You don't see whoever assumes power in the interregnum would crack down heavily on the revolutionaries? Or an internal power struggle among the ruling elite?
Well, the crackdown is part of the "blood" part I referred earlier. But by 1905 the Czarist system simply had to reform or break down entirely, and the person of Nicholas II was among the main obstacles for a new Duma and Constitution, ideas that enjoyed widespread support among the emerging middle class and their representative parties.
So unlike in the earlier cases of regicide in Russia, the death of Nicholas II is likely to lead to the rise of the same strong ministers around Stolypin who came on top in the OTL post-1905 revolutionary struggles, and to same kind of reforms.
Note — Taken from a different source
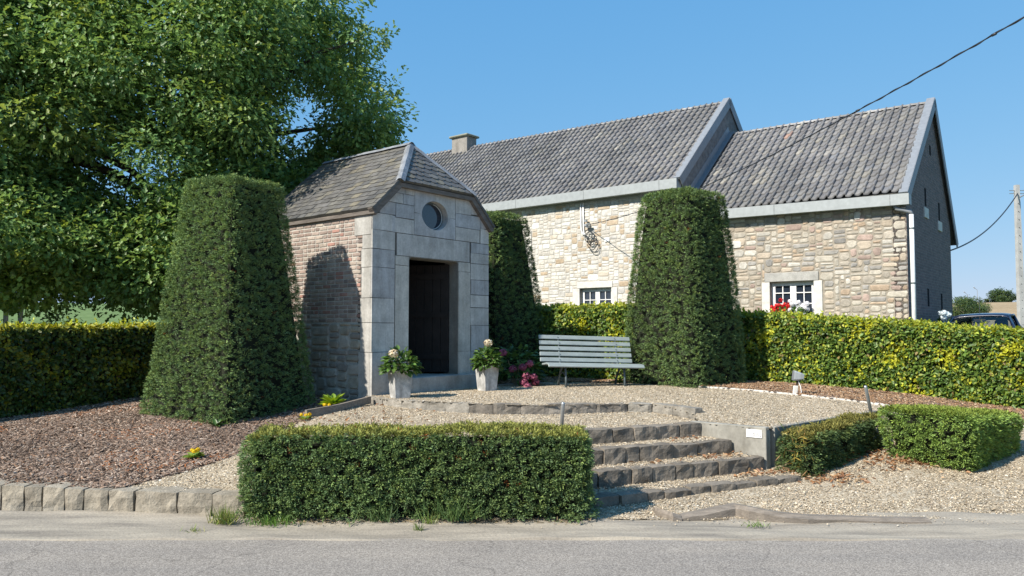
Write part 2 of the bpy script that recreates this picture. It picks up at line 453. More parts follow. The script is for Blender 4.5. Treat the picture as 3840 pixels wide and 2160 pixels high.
def leaf_geo(P, A, Nn, L, Wd, cols, shape='hex', fold=0.25):
    """leaves: base P, axis A, upper side Nn, length L, width Wd"""
    n = len(P)
    A = unit(A); B = unit(np.cross(Nn, A)); Nn = np.cross(A, B)
    L = np.broadcast_to(L, (n,))[:, None]; Wd = np.broadcast_to(Wd, (n,))[:, None]
    if shape == 'rhomb':
        T = [(0, 0, 0), (0.45, 0.5, fold), (1, 0, 0), (0.45, -0.5, fold)]
        F1 = [(0, 1, 2, 3)]
    elif shape == 'hex':
        T = [(0, 0, 0), (0.3, 0.48, fold), (0.72, 0.36, fold * .8), (1, 0, -.05), (0.72, -0.36, fold * .8), (0.3, -0.48, fold)]
        F1 = [(0, 3, 2, 1), (0, 5, 4, 3)]
    elif shape == 'oak':
        T = [(0, 0, 0), (0.34, 0.34, fold), (0.5, 0.2, fold * .5), (0.72, 0.5, fold), (1, 0.0, -.08), (0.72, -0.5, fold), (0.5, -0.2, fold * .5), (0.34, -0.34, fold)]
        F1 = [(0, 2, 1, 1), (0, 4, 3, 2), (0, 6, 5, 4), (0, 7, 7, 6)]
    elif shape == 'strap':
        T = [(0, 0.5, 0), (0, -0.5, 0), (0.5, -0.4, 0.04), (0.5, 0.4, 0.04), (1, 0, -0.1)]
        F1 = [(0, 1, 2, 3), (3, 2, 4, 4)]
    V = np.stack([P + A * (L * a) + B * (Wd * b) + Nn * (Wd * c) for a, b, c in T], 1)
    kv = len(T)
    base = (np.arange(n) * kv)[:, None]
    return V.reshape(-1, 3), base, F1, np.repeat(cols, kv, axis=0)

def leaves(name, P, A, Nn, L, Wd, cols, mat, parent=None, shape='hex', fold=0.25, world=True):
    V, base, F1, C = leaf_geo(P, A, Nn, L, Wd, cols, shape, fold)
    if shape == 'oak':   # triangles only
        T3 = [(0, 2, 1), (0, 4, 2), (2, 4, 3), (0, 6, 4), (4, 6, 5), (0, 7, 6)]
        Fc = np.concatenate([base + np.array(t) for t in T3], 0)
    elif shape == 'strap':
        T3 = [(0, 1, 2), (0, 2, 3), (3, 2, 4)]
        Fc = np.concatenate([base + np.array(t) for t in T3], 0)
    else:
        Fc = np.concatenate([base + np.array(t) for t in F1], 0)
    return np_mesh(name, V, Fc, C, mat, parent, world)

def rand_unit(n):
    return unit(rng.normal(size=(n, 3)))

def vnoise(P, sc, seed=0.0):
    """cheap smooth pseudo noise in -1..1"""
    Q = np.asarray(P) * sc + seed
    x, y, z = Q[..., 0], Q[..., 1], Q[..., 2]
    return (np.sin(x * 1.7 + 1.3 * np.sin(y * 1.1 + seed) + z * 0.7) + np.sin(y * 2.1 + 1.7 * np.sin(z * 1.3) - x * 0.6) + np.sin(z * 1.9 + 1.5 * np.sin(x * 0.9 + 2) + y * 0.5)) / 3
# ================================================================== TERRAIN
def inpoly(X, Y, poly):
    poly = np.array(poly); r = np.zeros(X.shape, bool)
    n = len(poly); j = n - 1
    for i in range(n):
        xi, yi = poly[i]; xj, yj = poly[j]
        c = ((yi > Y) != (yj > Y)) & (X < (xj - xi) * (Y - yi) / (yj - yi + 1e-12) + xi)
        r ^= c; j = i
    return r

def sstep(x, a, b):
    t = np.clip((x - a) / (b - a), 0, 1); return t * t * (3 - 2 * t)

WALL0 = np.array([2.79, 8.41]); WALLF = np.array([2.18, 8.92]); GD = np.array([0.75, 0.66]) / math.hypot(.75, .66)
STD = np.array([0.905, 0.425]); STN = np.array([-0.425, 0.905])     # along a step / up the stairs
STEP_N = [5.99, 6.40, 6.73, 7.10]           # front line of each stone row, lowest first
STEP_TOP = [0.12, 0.27, 0.42, 0.57]
STEP_M1 = [6.15, 6.055, 5.90, 5.765]        # right end of each row

def zU(x, y):
    t = .777 * x - .629 * y
    return np.interp(t, [-8, -7, -4.85, -4.16, -3.14, -2.8, -1.05, 1.0, 4], [.67, .68, .655, .625, .57, .54, .36, .18, .05])
def zT(x, y):      # terrace, settled down to the top of the retaining wall at its edge
    px, py = x - WALL0[0], y - WALL0[1]; d = WALLF - WALL0; L = np.hypot(*d); d = d / L
    a = np.clip(px * d[0] + py * d[1], 0, L); q = np.clip(px * GD[0] + py * GD[1], 0, 2.5)
    d1 = np.hypot(px - a * d[0], py - a * d[1]); d2 = np.hypot(px - q * GD[0], py - q * GD[1])
    w = sstep(np.minimum(d1, d2), .06, .9)
    return .560 * (1 - w) + zU(x, y) * w
def zL(x, y):
    return np.interp(y, [6.6, 8, 9, 10, 11, 13], [.02, .06, .19, .35, .45, .5])
def zlow(x, y):
    px, py = x - WALL0[0], y - WALL0[1]
    k = px * GD[0] + py * GD[1]; d = -(GD[0] * py - GD[1] * px)
    lo = np.minimum(zU(x, y), zL(x, y))
    w = np.maximum(sstep(d, 0.05, 0.9), 1 - sstep(k, 1.8, 2.6))
    return zU(x, y) * (1 - w) + lo * w
def zslope(x, y):      # gravel left of the steps, behind the front hedge, up to the kerb
    a = np.interp(y, [6.6, 7.1, 8.5, 9.6, 10.5], [.18, .24, .535, .535, .575])
    b = np.interp(y, [6.6, 6.8, 8.0, 9.4, 10.7, 11.7, 14], [.20, .22, .285, .375, .48, .60, .66])
    w = sstep(x, -3.2, -2.2)
    return a * w + b * (1 - w)
def zmulchL(x, y): return zslope(x, y)

kerb_d = [(917, 999), (962, 1003), (1010, 1007.5), (1065, 1011), (1120, 1014), (1180, 1016.5), (1240, 1018), (1310, 1018.5), (1380, 1018.5), (1440, 1017.5), (1500, 1016), (1540, 1015), (1580, 1014), (1640, 1015), (1690, 1020), (1747, 1028)]
KERB = [onz(a * 1.4907, b * 1.4907, 0.672) for a, b in kerb_d]
KXY = [(float(p[0]), float(p[1])) for p in KERB]

EDG = [(3.0 + .777 * t, 13.07 - .629 * t) for t in np.linspace(0, 6.6, 12)]
CHO = np.array([-2.081, 11.283, 0.66])      # chapel corner nearest the road, at ground
def CH(r, s, z): return CHO * np.array([1, 1, 0]) + E1 * r + E2 * s + EZ * z
cr = CH(2.63, 0, 0)

P_TERR = KXY + [tuple(WALLF), tuple(WALL0)] + [tuple(WALL0 + GD * k) for k in (1, 2, 3, 3.8)] + [e for e in EDG[::-1] if e[0] < 5.6] + [(2.3, 13.75), (1.2, 14.0), (0.2, 13.9), (cr[0] + .1, cr[1] - .12)] + [(CHO[0] - .05, CHO[1] - .1)]
P_LAND = [(KXY[0][0] - .25, KXY[0][1] - .1), (-2.68, 9.7), (-2.92, 8.1), (-3.5, 6.86), (-2.25, 6.74), (0.05, 6.80), (0.32, 7.06)] + \
         [tuple(STD * m + STN * (7.17)) for m in (3.35, 4.5, 5.70)] + [tuple(WALLF + np.array([.02, .02]))] + [(KXY[-1][0] + .02, KXY[-1][1] - .03)] + [(a, b - .03) for a, b in KXY[::-1]]
P_LOW = [(0.25, 6.62), (13, 6.66), (13, 7.2), (EDG[-1][0], EDG[-1][1])] + [e for e in EDG[::-1] if e[0] > 5.6] + [tuple(WALL0 + GD * 3.8), tuple(WALL0 + GD * 1), tuple(WALL0)] + [tuple(STD * m + STN * (STEP_N[0] + .05)) for m in (6.2, 5, 3.6)] + [(0.3, 6.9)]
P_MUL_L = [(-11, 7.3), (-4.6, 6.98), (-3.5, 6.86), (-2.92, 8.1), (-2.68, 9.7), (KXY[0][0] - .25, KXY[0][1] - .1), (CHO[0] - .05, CHO[1] - .1)] + [tuple(CH(-.05, 3, 0)[:2])] + [(-6.0, 14.5), (-11, 9.0)]
P_MUL_R = [(x, y) for x, y in EDG] + [(12, 9.2), (9.4, 11.2), (4.4, 14.8), (1.2, 16.2), (-.6, 17.0), (-1.2, 14.5), (cr[0] + .1, cr[1] - .1), (0.2, 13.9), (1.2, 14.0), (2.3, 13.75)]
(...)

The war had discredited the old power-brokers like Kuropatkin and Witte, and Stolypin and his colleagues were the only credible alternatives.
It would require extraordinary circumstances to avert the reforms and the rise of the new ministers, since the reforms were supported by such large segments of the population of the Empire, as well as key members of the old regime, and the new ministers were the only people who could bring them about. At least that is how the people in Russia saw the matter in 1905.
The key difference to OTL is that without Nicholas II, I fail to see how any of the possibe replacement Czars could conduct a similar determined "rollback" of power that Nicky did between 1905 and 1914.